Oil falls below $52 after 9 percent surge, eyes jobs data

Oil slid to under $52 a barrel on Friday, retreating from the previous session’s near 9 percent surge, as expectations of a continued weakness in near-term energy demand prompted investors to take profit.

Oil posted its largest one-day percentage gain in three weeks on Thursday after world leaders at the G20 summit agreed a trillion-dollar deal to combat the deepest economic downturn since the Great Depression, raising hopes that the measures would restore global growth.

U.S. light crude for May delivery fell 82 cents to $51.82 a barrel by 10:45 p.m. EDT, paring some of Thursday’s gains of $4.25 that lifted the contract to $52.64.

London Brent crude fell 75 cents to $52.

“Traders may be wanting to take profits before the release of the U.S. employment report, which has a potential to dampen sentiment,” said Toby Hassall, head of research at Commodities Warrants Australia.

The market will keep a keen watch on economic data, including U.S. March unemployment, non-farm and manufacturing payrolls, due to released later in the day, to gauge how the world’s largest economy was faring.

A poll showed that the ailing U.S. economy probably continued to bleed jobs at a rapid rate in March, continuing to drive up the jobless rate at a startling pace.

U.S. stocks rallied for a third day on Thursday as more data pointed to a stabilising economy and changes to an accounting rule were seen as shoring up the volatile financial sector in the short term.

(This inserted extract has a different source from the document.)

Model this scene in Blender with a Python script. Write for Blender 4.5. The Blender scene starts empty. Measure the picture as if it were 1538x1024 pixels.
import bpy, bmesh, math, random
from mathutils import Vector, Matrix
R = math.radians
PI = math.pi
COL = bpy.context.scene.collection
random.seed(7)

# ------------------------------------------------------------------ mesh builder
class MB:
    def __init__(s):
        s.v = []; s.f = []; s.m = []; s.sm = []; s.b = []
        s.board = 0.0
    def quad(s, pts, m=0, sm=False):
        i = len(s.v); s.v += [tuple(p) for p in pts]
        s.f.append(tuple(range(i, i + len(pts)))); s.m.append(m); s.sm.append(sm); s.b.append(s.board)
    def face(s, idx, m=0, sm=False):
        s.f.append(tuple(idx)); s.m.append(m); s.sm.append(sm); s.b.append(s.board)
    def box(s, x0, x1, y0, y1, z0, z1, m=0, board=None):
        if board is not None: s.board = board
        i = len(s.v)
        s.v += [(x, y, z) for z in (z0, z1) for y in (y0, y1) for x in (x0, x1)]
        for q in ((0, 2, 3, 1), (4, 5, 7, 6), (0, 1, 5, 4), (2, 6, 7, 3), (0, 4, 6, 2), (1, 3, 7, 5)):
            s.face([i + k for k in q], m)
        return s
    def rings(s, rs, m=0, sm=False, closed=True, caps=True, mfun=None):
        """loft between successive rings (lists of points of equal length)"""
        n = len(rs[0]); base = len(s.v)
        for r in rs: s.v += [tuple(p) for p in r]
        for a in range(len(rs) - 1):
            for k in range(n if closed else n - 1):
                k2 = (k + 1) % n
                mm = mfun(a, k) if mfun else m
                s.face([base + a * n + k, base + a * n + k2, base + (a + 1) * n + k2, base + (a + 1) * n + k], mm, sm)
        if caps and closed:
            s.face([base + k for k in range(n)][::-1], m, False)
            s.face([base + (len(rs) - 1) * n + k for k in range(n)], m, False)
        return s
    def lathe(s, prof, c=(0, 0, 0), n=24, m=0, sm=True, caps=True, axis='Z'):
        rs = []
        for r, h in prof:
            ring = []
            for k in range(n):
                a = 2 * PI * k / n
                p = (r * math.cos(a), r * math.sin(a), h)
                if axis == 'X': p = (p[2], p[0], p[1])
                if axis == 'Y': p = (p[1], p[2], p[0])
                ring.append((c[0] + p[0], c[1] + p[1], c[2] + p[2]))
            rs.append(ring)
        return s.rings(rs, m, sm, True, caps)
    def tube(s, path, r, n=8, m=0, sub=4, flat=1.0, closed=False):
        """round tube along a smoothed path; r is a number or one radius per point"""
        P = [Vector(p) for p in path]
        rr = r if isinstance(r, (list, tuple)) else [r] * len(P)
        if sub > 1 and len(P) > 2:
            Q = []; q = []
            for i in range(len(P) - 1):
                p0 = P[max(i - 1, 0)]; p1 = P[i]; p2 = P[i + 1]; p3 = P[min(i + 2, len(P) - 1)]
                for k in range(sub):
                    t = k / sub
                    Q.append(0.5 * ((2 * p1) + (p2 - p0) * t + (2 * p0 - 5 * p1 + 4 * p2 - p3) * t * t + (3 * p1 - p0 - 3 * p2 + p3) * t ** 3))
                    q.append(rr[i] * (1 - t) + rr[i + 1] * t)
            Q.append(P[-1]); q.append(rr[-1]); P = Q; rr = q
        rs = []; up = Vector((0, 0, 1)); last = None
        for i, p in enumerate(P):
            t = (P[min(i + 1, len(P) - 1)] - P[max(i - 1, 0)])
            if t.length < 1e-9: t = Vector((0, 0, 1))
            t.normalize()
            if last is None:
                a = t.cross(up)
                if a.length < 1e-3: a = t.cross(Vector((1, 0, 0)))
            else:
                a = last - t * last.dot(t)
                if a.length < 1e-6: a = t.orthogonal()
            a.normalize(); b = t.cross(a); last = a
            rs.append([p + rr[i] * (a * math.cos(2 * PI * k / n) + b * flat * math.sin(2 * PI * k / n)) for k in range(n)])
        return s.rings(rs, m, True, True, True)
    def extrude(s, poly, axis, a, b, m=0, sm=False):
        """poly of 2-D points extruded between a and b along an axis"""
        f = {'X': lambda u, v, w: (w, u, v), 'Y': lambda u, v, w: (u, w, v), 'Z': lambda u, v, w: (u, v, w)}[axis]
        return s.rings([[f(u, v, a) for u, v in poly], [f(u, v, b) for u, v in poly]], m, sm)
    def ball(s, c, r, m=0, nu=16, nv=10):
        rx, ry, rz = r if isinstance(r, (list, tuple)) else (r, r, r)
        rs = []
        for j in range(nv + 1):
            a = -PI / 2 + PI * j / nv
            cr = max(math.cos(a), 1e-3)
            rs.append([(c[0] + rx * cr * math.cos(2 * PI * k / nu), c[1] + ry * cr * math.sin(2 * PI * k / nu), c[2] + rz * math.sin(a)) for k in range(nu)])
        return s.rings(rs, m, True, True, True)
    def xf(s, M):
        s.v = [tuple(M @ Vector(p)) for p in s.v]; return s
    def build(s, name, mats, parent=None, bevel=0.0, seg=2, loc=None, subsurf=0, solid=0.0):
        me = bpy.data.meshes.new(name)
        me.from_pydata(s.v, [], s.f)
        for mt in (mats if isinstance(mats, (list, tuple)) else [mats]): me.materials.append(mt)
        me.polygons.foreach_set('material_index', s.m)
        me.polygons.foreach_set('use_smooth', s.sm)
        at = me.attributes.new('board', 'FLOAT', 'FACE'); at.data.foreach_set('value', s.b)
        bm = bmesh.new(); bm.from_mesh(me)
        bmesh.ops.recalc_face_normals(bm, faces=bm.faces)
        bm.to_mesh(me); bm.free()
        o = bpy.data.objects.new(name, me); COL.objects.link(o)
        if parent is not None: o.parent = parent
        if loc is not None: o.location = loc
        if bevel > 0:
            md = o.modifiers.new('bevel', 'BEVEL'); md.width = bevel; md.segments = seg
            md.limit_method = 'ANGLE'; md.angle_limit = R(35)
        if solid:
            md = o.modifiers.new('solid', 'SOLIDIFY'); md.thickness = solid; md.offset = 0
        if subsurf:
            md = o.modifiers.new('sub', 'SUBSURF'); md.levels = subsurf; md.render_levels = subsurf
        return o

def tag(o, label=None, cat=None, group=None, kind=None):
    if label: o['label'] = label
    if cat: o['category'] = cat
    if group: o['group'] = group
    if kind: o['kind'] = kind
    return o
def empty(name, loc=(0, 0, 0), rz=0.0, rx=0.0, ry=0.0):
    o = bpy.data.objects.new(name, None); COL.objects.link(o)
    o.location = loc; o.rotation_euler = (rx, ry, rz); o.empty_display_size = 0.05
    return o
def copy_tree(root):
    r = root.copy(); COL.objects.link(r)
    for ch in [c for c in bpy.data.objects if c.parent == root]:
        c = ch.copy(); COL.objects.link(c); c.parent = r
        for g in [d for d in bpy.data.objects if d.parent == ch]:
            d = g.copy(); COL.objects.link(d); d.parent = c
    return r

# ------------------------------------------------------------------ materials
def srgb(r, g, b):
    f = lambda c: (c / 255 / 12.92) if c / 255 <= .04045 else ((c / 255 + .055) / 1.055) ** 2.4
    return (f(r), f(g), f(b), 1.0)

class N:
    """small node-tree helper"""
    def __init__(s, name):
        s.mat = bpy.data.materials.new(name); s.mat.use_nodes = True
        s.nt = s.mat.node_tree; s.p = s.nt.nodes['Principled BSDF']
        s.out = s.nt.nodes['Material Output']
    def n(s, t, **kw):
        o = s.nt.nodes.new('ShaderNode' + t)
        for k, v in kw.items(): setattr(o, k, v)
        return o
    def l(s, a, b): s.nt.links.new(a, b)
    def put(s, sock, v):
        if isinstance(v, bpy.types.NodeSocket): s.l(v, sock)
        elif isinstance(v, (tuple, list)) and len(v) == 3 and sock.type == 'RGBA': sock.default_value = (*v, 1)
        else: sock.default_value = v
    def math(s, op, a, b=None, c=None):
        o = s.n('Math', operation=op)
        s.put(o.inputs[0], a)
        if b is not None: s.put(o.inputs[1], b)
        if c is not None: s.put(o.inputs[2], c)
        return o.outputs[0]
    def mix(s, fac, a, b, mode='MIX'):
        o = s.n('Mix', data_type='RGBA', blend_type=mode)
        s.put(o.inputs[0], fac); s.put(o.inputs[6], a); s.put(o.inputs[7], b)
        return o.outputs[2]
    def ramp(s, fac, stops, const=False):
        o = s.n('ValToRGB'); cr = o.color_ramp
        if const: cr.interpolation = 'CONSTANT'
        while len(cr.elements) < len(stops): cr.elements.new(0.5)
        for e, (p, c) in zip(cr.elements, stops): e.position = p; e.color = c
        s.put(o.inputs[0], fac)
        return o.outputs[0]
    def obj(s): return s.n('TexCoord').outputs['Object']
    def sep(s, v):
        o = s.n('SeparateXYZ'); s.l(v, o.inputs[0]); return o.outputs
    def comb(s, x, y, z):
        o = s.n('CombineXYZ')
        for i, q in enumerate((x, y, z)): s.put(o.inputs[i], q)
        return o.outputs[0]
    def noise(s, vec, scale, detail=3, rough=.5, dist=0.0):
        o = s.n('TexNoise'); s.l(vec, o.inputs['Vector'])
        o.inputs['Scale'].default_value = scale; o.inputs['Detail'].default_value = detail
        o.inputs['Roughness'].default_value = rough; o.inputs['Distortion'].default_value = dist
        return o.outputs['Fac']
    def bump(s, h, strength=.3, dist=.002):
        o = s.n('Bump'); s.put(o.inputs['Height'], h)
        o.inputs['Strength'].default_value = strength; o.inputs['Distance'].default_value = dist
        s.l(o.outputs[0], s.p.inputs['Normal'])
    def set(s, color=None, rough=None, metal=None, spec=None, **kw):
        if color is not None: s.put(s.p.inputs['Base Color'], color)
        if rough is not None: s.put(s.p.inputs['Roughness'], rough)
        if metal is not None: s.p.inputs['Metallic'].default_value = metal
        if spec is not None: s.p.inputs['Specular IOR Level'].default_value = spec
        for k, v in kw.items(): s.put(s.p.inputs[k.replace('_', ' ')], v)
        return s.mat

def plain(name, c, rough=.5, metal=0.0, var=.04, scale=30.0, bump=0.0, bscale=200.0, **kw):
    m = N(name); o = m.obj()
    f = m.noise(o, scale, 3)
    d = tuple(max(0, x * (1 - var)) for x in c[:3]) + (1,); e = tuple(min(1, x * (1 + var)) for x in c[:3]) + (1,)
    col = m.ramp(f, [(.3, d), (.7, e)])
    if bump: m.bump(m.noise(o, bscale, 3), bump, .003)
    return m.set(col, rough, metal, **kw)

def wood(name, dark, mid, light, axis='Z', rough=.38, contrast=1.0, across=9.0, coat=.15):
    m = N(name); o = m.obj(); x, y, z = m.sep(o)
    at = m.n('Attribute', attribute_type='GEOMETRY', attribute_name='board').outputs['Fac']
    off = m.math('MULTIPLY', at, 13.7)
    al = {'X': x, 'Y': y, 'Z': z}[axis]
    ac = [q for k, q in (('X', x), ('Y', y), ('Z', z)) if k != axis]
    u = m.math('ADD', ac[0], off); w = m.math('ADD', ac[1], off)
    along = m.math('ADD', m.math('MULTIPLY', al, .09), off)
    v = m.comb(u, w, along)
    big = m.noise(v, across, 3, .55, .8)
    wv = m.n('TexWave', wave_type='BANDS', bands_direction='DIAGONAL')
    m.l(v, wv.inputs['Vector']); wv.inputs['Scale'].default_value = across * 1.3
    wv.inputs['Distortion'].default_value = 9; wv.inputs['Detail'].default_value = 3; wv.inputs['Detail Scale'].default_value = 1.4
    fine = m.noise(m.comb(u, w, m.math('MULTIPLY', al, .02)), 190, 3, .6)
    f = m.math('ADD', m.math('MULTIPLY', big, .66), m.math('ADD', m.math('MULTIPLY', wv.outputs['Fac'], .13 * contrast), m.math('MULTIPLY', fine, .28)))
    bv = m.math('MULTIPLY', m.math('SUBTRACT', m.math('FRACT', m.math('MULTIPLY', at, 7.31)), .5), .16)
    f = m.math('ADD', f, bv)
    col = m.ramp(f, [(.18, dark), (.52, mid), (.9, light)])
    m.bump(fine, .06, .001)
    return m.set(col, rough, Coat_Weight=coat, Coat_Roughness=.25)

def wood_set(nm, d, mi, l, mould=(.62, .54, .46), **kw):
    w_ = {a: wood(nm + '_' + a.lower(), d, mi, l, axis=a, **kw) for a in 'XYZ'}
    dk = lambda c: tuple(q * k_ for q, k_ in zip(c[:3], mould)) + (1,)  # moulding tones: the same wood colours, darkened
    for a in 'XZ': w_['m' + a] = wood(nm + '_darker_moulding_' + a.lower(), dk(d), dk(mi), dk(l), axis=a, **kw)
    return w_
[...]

U.S. factory orders rose in February for the first time in seven months, while a rebound in China’s official purchasing managers’ index (PMI) in March showed that the Chinese economy may have bottomed out, China’s chief statistics official said on Friday.

“There are encouraging signs in the macroeconomic data, but for oil markets, a look at the inventory numbers will immediately raise doubts on whether a sustained rally is warranted,” Hassall said.

Data on Thursday showed U.S. crude stocks rising again to a fresh 16-year high due to higher imports, while products inventories also surprisingly increased amid lower demand.

Oil registered its largest monthly and quarterly gain since June 2008 earlier this week, thanks to a rally in global stock markets and OPEC’s production cuts, which helped lift oil prices by 9.5 percent in the first quarter, snapping two consecutive quarters of double-digit declines.

But crude prices are still down nearly $100 from the last July’s record high as the global economic crisis eroded global oil demand for the first time in 25 years.

Oil demand from developed countries will continue to decline but global demand may revive later this year if the economy improves, a Saudi Arabian oil official said on Thursday.

The head of the International Energy Agency also said it was likely to cut its global oil demand forecasts in light of more bleak economic data.